Given information
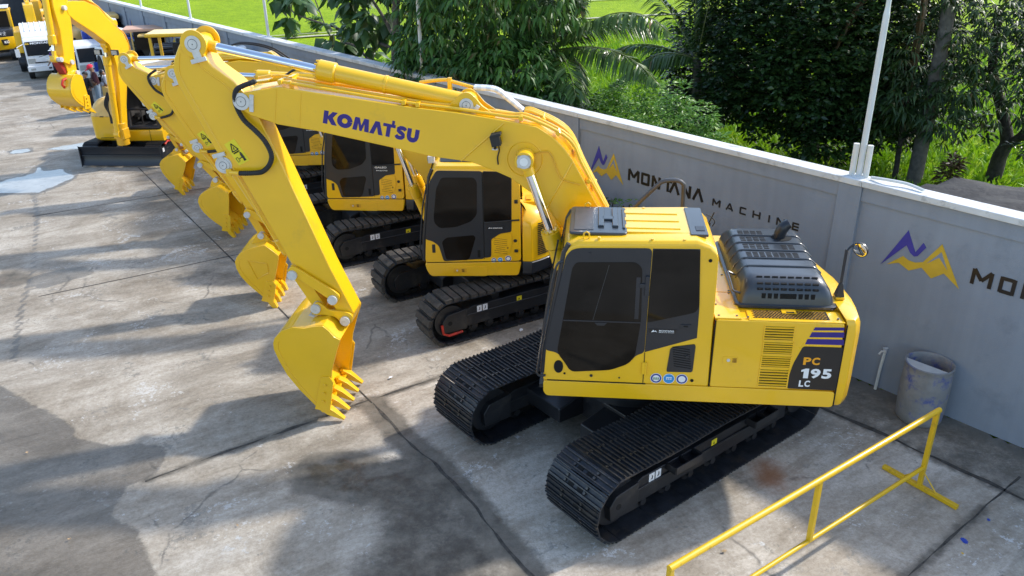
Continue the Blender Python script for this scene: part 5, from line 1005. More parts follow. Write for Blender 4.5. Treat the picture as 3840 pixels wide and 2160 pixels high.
# ------------------------------------------------------------------ the three short-tailed excavators behind it
def compact(x, y, yaw, trk, label, ta, tb, name_txt=None, red=False, badge=False, boomtop=3.95, plate=True, toothdir=(-.5,-1)):
    R = empty('excavator', (x, y, 0), rad(yaw)); tag(R, label, 'excavator', 'short-tailed excavators parked in a row')
    track_set(R, rad(trk-yaw), .99, .52, 1.40, .40, .155, True, red=red)
    VL = 1.2
    def arcp(r, a0, a1, n): return [(r*math.cos(rad(a)), r*math.sin(rad(a))) for a in np.linspace(a0, a1, n)]
    tail = arcp(1.44, 122, 238, 16)
    # floor and lower skirts
    m = MB(); sk = T['c_skirt']; m.prism(resample(sk, .05, 4), -1.15, VL); deck = build('deck', m, 'yellow', R, bevel=.02)
    m = MB(); q = T['c_toolbox']; m.prism(resample(q, .03, 3), VL+.001, VL+.006); m.mat(1).box((.45,VL+.008,1.10), (.22,.006,.075)); m.mat(2).box((.40,VL+.011,1.10), (.05,.004,.06)); m.mat(3).cyl((.50,VL+.011,1.10), (.50,VL+.016,1.10), .016, 10); build('toolbox_door', m, ['yellow', 'yellow2', 'grille', 'steel'], deck, bevel=.004, seg=1)
    m = MB(); ring = lambda z, k: [(-.60,1.19*min(1,k+.02),z)]+[(a*k, b*k, z) for a, b in tail]+[(-.60,-1.19*min(1,k+.02),z)]
    m.loft([ring(.98,.95), ring(1.03,.985), ring(1.22,1.0), ring(1.235,.99)]); build('tail_skirt', m, 'dkgrey', R, bevel=.006)
    m = MB(); m.loft([ring(1.236,.985), ring(1.30,.985), ring(1.85,.98), ring(1.95,.965), ring(2.08,.88), ring(2.17,.70), ring(2.19,.62)]); eng = build('engine_housing', m, 'yellow', R, bevel=.012, angle=45)
    m = MB(); m.box((-.75,.62,2.165), (.26,.42,.05), Matrix.Rotation(rad(-6),3,'X')); m.mat(1).box((-.72,.66,2.195), (.10,.26,.004)); build('top_cover', m, ['yellow', 'yellow2'], eng, bevel=.01)
    m = MB()
    for j in range(17):
        z = 1.34+j*.034
        for i in range(4):
            a0 = 127+i*10.4
            for k in range(3):
                a = rad(a0+(k+.5)*3.0); r = 1.425; m.box((r*math.cos(a), r*math.sin(a), z), (.012,.072,.016), Matrix.Rotation(a,3,'Z'))
    build('side_grille', m, 'void', eng, smooth=False)
    # cab
    prof = T['c_cab']; P = resample(prof, .07, 4)
    m = MB(); m.loft([[(u*.985,.10,z-.0) for u, z in P], [(u,.16,z) for u, z in P], [(u,1.06,z) for u, z in P], [(u,VL-.03,z-.015*(z > 2.6)) for u, z in P], [(u*.995,VL,z-.06*(z > 2.7)) for u, z in P]]); cab = build('cab', m, 'yellow', R, bevel=.012, angle=40)
    y = VL
    m = MB(); m.prism(resample(T['c_door'], .04, 3), y-.02, y+.008); door = build('cab_door', m, 'dkgrey', cab, bevel=.006)
    m = MB(); m.prism(resample(T['c_win'], .05, 4), y+.006, y+.012); build('door_window', m, 'glass', door, smooth=False)
    m = MB(); m.prism(resample(T['c_low'], .04, 4), y+.006, y+.012); build('lower_window', m, 'glass', door, smooth=False)
    m = MB(); m.box((.125,y+.008,1.40), (.045,.012,.13)); build('door_handle', m, 'void', door)
    m = MB(); m.prism(resample(T['c_rearblk'], .03, 3), y-.02, y+.007); sp = build('rear_side_panel', m, 'dkgrey', cab, bevel=.005)
    m = MB(); m.prism(resample(T['c_rear'], .03, 3), y+.006, y+.011); build('rear_side_window', m, 'glass', cab, smooth=False)
    m = MB(); m.tube([(.02,y+.012,1.945),(-.55,y+.012,1.985)], .014, 8); build('slide_rail', m, 'rubber', cab)
    m = MB(); m.prism(resample(T['c_vent'], .08, 4), y+.006, y+.016); m.mat(1)
    for k in range(8): m.box((-.24,y+.017,1.66-k*.036), (.22 if k not in (4,5) else .15,.004,.010), Matrix.Rotation(rad(-9),3,'Y'))
    m.cyl((-.355,y+.016,1.50), (-.355,y+.020,1.50), .018, 10); build('side_vent', m, ['yellow', 'grille'], cab, bevel=.004)
    q = T['c_lab']; m = MB()
    if plate:
        m.prism([(-.02,1.825),(-.30,1.825),(-.30,1.875),(-.02,1.875)], y+.007, y+.010); m.mat(1); put_text(m, 'MONTANA', (-.115, y+.012, 1.838), (-1,0,0), (0,0,1), .024, .16, .02); m.prism([(-.04,1.84),(-.06,1.865),(-.075,1.85),(-.09,1.862),(-.105,1.84),(-.08,1.848)], y+.0105, y+.012)
        build('name_plate', m, ['blackprint', 'label'], cab, smooth=False, fixn=False)
    if name_txt:
        m = MB(); put_text(m, name_txt, (-.02, y+.012, 1.895), (-1,0,0), (0,0,1), .04, .24, .03); build('lettering', m, 'label', cab, smooth=False, fixn=False)
    seal_stickers(cab, [(-.12,1.275),(-.225,1.28),(-.36,1.30)], y, .042)
    m = MB(); m.box((.872,y,1.50), (.055,.012,.15)); m.box((-.50,y+.01,2.30), (.055,.03,.06)); m.box((-.495,y+.01,1.44), (.06,.03,.05)); m.cyl((-.48,y,1.62), (-.48,y+.012,1.62), .03, 14); build('latch_stop', m, 'rubber', cab, bevel=.008)
    m = MB(); m.box((.035,y-.001,2.05), (.008,.02,1.5)); m.box((.2,y-.001,1.252), (1.6,.012,.010)); build('panel_gap', m, 'void', cab)
    m = MB(); m.prism([(1.02,1.67),(1.03,1.67),(.895,2.74),(.882,2.74)], .17, 1.10); build('windscreen', m, 'glass', cab)
    m = MB()
    for v in (.14,1.17): m.tube([(1.04,v,1.28),(1.02,v,1.67),(.885,v,2.72),(.83,v,2.85)], .032, 8)
    m.tube([(1.06,1.18,1.30),(1.10,1.20,1.5),(1.02,1.2,2.2),(.93,1.18,2.6)], .013, 7); build('front_frame', m, 'dkgrey', cab)
    m = MB(); m.box((.86,.85,2.93), (.10,.14,.11)); m.cyl((.92,.85,2.93), (.925,.85,2.93), .045, 14); build('cab_lamp', m, 'steel', cab, bevel=.02)
    m = MB(); m.plan(rrect(.1,.72,.25,1.02,.08), 2.90, 2.935); build('roof_hatch', m, 'hoodgrey', cab, bevel=.012)
    # boom, cylinders, arm and bucket
    V = -.12; h = .19; pn = ta((4.885,4.505)); nose = [(pn[0]+.10,pn[1]-.02),(pn[0]+.06,pn[1]+.08),(pn[0]-.05,pn[1]+.12),(pn[0]-.30,pn[1]+.17)]
    bx = [(2.9,boomtop+.02),(2.0,boomtop-.05),(1.45,boomtop-.25),(1.1,boomtop-.62),(.62,2.35),(.34,1.65),(.32,1.42),(.48,1.32),(.66,1.42),(1.1,2.35),(1.55,2.95),(2.0,3.22),(2.9,3.45),(pn[0]-.35,pn[1]-.17),(pn[0]-.05,pn[1]-.12)]
    m = MB(); m.prism(nose+bx, V-h, V+h); boom = build('boom', m, 'yellow', R, bevel=.014)
    m = MB(); keeper(m, pn[0], pn[1], V+h, -.11, -.01, .085); build('arm_pin', m, ['steel', 'tube'], boom, bevel=.003, seg=1)
    m = MB(); m.prism(resample([(2.55,boomtop-.05),(2.36,boomtop+.15),(2.22,boomtop+.15),(1.95,boomtop-.08)], .05, 3), V-.1, V+.1); build('cylinder_lug', m, 'yellow', boom, bevel=.006)
    m = MB()
    for v in (V+.12, V+.04, V-.06, V-.14): m.tube(smooth_path([(pn[0]-.1,v,pn[1]+.2),(3.2,v,boomtop+.04),(2.4,v,boomtop+.03),(1.7,v,boomtop-.06),(1.25,v,boomtop-.35),(.85,v,2.95)], 5), .017, 8)
    build('boom_pipe', m, 'yellow', boom)
    m = MB()
    for v in (V-.05, V+.08): m.tube(smooth_path([(3.3,v,boomtop+.18),(2.9,v,boomtop+.34),(2.3,v,boomtop+.26),(1.9,v,boomtop+.02)], 6), .018, 8)
    build('hydraulic_hose', m, 'rubber', boom)
    hd = ta((5.40,5.15)); p0 = (2.28, boomtop+.08); L1 = Vector(hd)-Vector(p0); p1 = Vector(p0)+L1*.53
    cylinder(R, 'arm_cylinder', p0, (p1.x,p1.y), hd, V, .085, .045)
    for v in (V+h+.10, V-h-.10): cylinder(R, 'boom_cylinder', (.95,1.35), (1.28,2.25), (1.55,3.15), v, .075, .045, ringfrac=())
    arm_set(R, ta, tb, V, .15, .15, .43, bprof=T['c_bucket'], blug=(T['c_blug'], (4.068,1.334)), nteeth=4, badge=badge, toothdir=toothdir)
    m = MB(); m.box((pn[0]-.42,V+h+.09,pn[1]+.02), (.42,.16,.22)); build('valve_box', m, 'yellow2', boom, bevel=.04)
    return R
cP = T['c_pins']
E2 = compact(-.415, 13.74, 180, 210.5, 'short-tailed yellow excavator next behind the large one, its bucket with a raised square', Sim((5.418,5.173),(4.565,2.16),cP[2],cP[1]), ID, red=True, badge=True)
E3 = compact(-2.65, 17.06, 176, 208.3, 'short-tailed yellow excavator third from the front, white lettering under its side window', Sim((5.418,5.173),(4.565,2.16),(5.323,3.847),(4.098,1.606)), Sim((4.068,1.334),(3.977,-.116),(3.819,1.265),(3.56,-.06)), name_txt='GALEO', boomtop=3.8)
E4 = compact(-4.9, 20.4, 181, 209, 'short-tailed yellow excavator fourth from the front, mostly hidden, bucket near the blade', Sim((5.418,5.173),(4.565,2.16),(4.22,3.15),(3.684,1.465)), Sim((4.068,1.334),(3.977,-.116),(3.539,1.14),(3.566,-.06)), boomtop=3.1)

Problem
Count how many lines in the data contain the word "from", giving the number without comment.

Exercise solution
3